The economy is growing mostly through inflation, while the debt of the state and citizens is increasing.
Higher prices mean higher VAT, higher excise taxes and higher nominal budget revenues, but they also raise all state costs: healthcare, social programs, public procurement. Inflation eats into the budget just as it eats into wages; for this reason, the hole is covered with new, more expensive debt.
At the same time, due to a lack of money, state investments are at a lower level than in 2019.
The same logic applies to households. When prices rise faster than wages, people do not take out loans to live better, but to live the same, that is, to survive. Credit becomes an instrument for maintaining standards, not for improving them.
The most profound consequence of this model of economic development is not only debt, but inequality. Inflation does not affect everyone equally: those who already own property benefit, while those who live on a salary lose. That is why Monstat data shows that inequality in Montenegro increased in 2024, even though salaries and pensions have increased nominally. This is a perfect illustration of inflationary GDP: the state has collected more, people have received less, and investments are stagnating.
When nominal wages rise and the real purchasing power of citizens falls, you will agree that this is an economic illusion. Because inflation turns the "increase" into a price race that workers always lose.
It is also absurd that our GDP growth is compared to the GDP growth of France, Spain or Italy, as if they are even comparable sizes. The French economy is worth over 2.800 billion euros, the Spanish economy around 1.500 billion, the Italian economy over 2.000 billion. The Montenegrin economy - a little more than 7 billion. When a 7 billion euro economy grows by 4%, that is 280 million. When the French economy grows by 1%, that is 28 billion or a hundred times more than the Montenegrin one.
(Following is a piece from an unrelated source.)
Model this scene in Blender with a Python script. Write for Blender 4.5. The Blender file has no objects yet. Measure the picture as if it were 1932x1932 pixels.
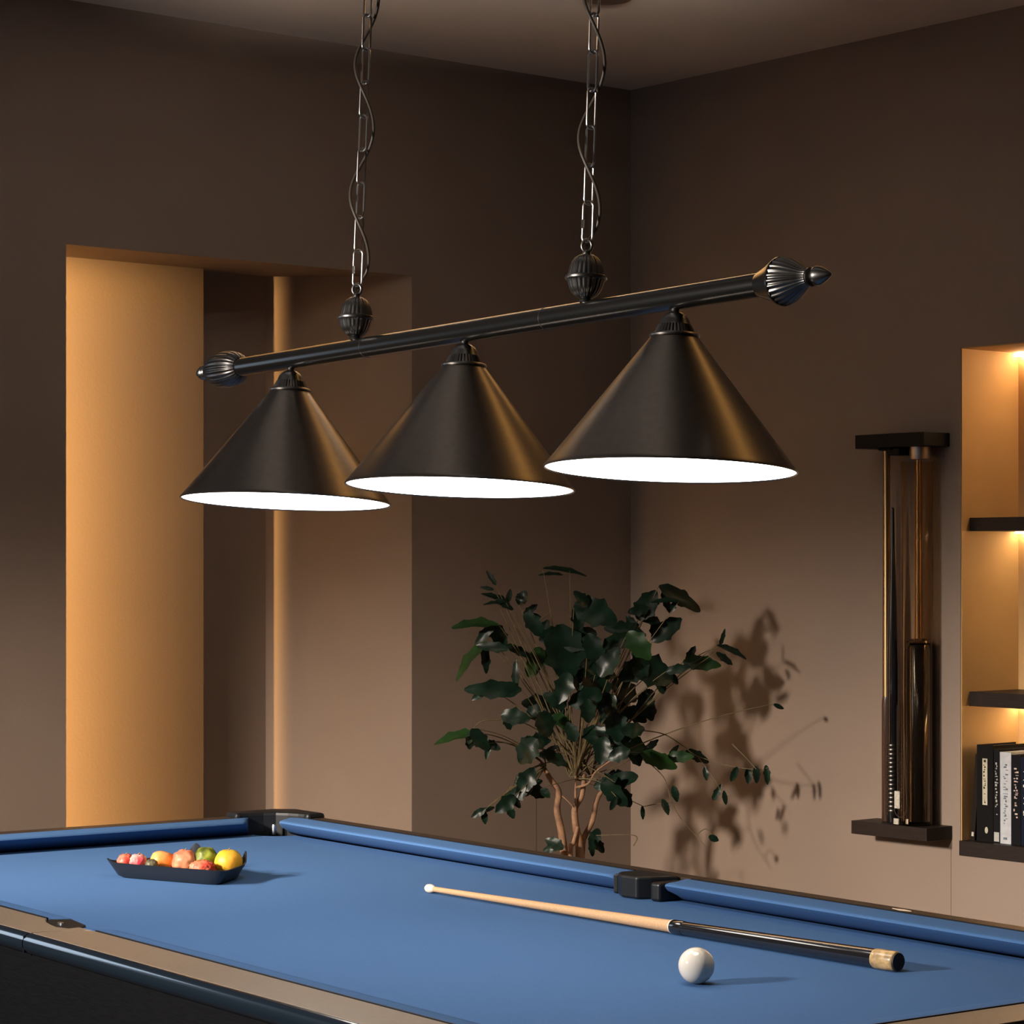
import bpy, bmesh, math, random
from mathutils import Vector, Matrix, noise
PI = math.pi
SC = bpy.context.scene
COL = SC.collection
random.seed(7)
EYE = 1.379                       # camera height above the floor

# ------------------------------------------------------------------ materials
def mat(name, col, rough=0.6, metal=0.0, spec=0.5, noise_amt=0.0, noise_scale=20.0, bump=0.0, bump_scale=200.0,
        emit=None, emit_s=0.0, coat=0.0, col2=None, stretch=None, trans=0.0, sheen=0.0, ior=1.45, bdist=0.001):
    m = bpy.data.materials.new(name); m.use_nodes = True
    nt = m.node_tree; b = nt.nodes['Principled BSDF']
    b.inputs['Base Color'].default_value = (*col, 1); b.inputs['Roughness'].default_value = rough
    b.inputs['Metallic'].default_value = metal; b.inputs['Specular IOR Level'].default_value = spec
    b.inputs['Coat Weight'].default_value = coat; b.inputs['Coat Roughness'].default_value = 0.08
    b.inputs['Transmission Weight'].default_value = trans; b.inputs['IOR'].default_value = ior
    b.inputs['Sheen Weight'].default_value = sheen
    if emit:
        b.inputs['Emission Color'].default_value = (*emit, 1); b.inputs['Emission Strength'].default_value = emit_s
    tc = nt.nodes.new('ShaderNodeTexCoord'); mp = nt.nodes.new('ShaderNodeMapping')
    nt.links.new(tc.outputs['Object'], mp.inputs['Vector'])
    if stretch: mp.inputs['Scale'].default_value = stretch
    if noise_amt > 0 or col2:
        n = nt.nodes.new('ShaderNodeTexNoise'); n.inputs['Scale'].default_value = noise_scale; n.inputs['Detail'].default_value = 5
        nt.links.new(mp.outputs['Vector'], n.inputs['Vector'])
        r = nt.nodes.new('ShaderNodeValToRGB')
        c2 = col2 if col2 else tuple(c * (1 - noise_amt) for c in col)
        r.color_ramp.elements[0].position = 0.35; r.color_ramp.elements[1].position = 0.65
        r.color_ramp.elements[0].color = (*c2, 1); r.color_ramp.elements[1].color = (*col, 1)
        nt.links.new(n.outputs['Fac'], r.inputs['Fac']); nt.links.new(r.outputs['Color'], b.inputs['Base Color'])
    if bump > 0:
        n2 = nt.nodes.new('ShaderNodeTexNoise'); n2.inputs['Scale'].default_value = bump_scale; n2.inputs['Detail'].default_value = 3
        nt.links.new(mp.outputs['Vector'], n2.inputs['Vector'])
        bu = nt.nodes.new('ShaderNodeBump'); bu.inputs['Strength'].default_value = bump; bu.inputs['Distance'].default_value = bdist
        nt.links.new(n2.outputs['Fac'], bu.inputs['Height']); nt.links.new(bu.outputs['Normal'], b.inputs['Normal'])
    return m

M = {}
M['wall'] = mat('taupe_paint', (.270, .203, .160), .75, noise_amt=.05, noise_scale=3, bump=.25, bump_scale=120)
M['ceil'] = mat('ceiling_paint', (.80, .73, .64), .8, noise_amt=.05, noise_scale=2, bump=.2, bump_scale=90)
M['floor'] = mat('dark_floor_boards', (.10, .065, .045), .5, noise_amt=.4, noise_scale=6, stretch=(1, 8, 1))
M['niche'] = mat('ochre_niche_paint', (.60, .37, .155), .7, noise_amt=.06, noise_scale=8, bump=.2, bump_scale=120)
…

Comparing these growth rates as if they were equivalent is the same as comparing the speed of a boat and a tanker. A boat may be faster in percentage terms, but a tanker transports goods. Montenegro has percentage, large economies have substance. And substance is not measured by the growth rate, but by how many people can live decently from their work. That is why in large economies salaries and pensions are higher, education and healthcare are better, and prices are lower than in Montenegro.
Kennedy said that GDP measures everything except what makes life worthwhile. Today we can add: inflationary pumping of GDP creates the illusion of progress, but in reality, increasing inequality and increasing debt. If the country's economic model does not change, the question is not whether we will borrow 1,5 billion euros again; the question is when, at what price and who will repay it.
To conclude: economic growth is not when coffee is more expensive, housing is more expensive, credit is bigger, and ultimately the worry about paying bills is deeper. Economic growth is when people can live decently from their work, and retirees from their pensions.
GDP will always register higher prices and inflation; however, GDP will not register healthier people, better education, trust in institutions, and human dignity. Only when growth starts to measure these things will we know that we have truly moved forward.
Until then, we are inflationarily stagnating.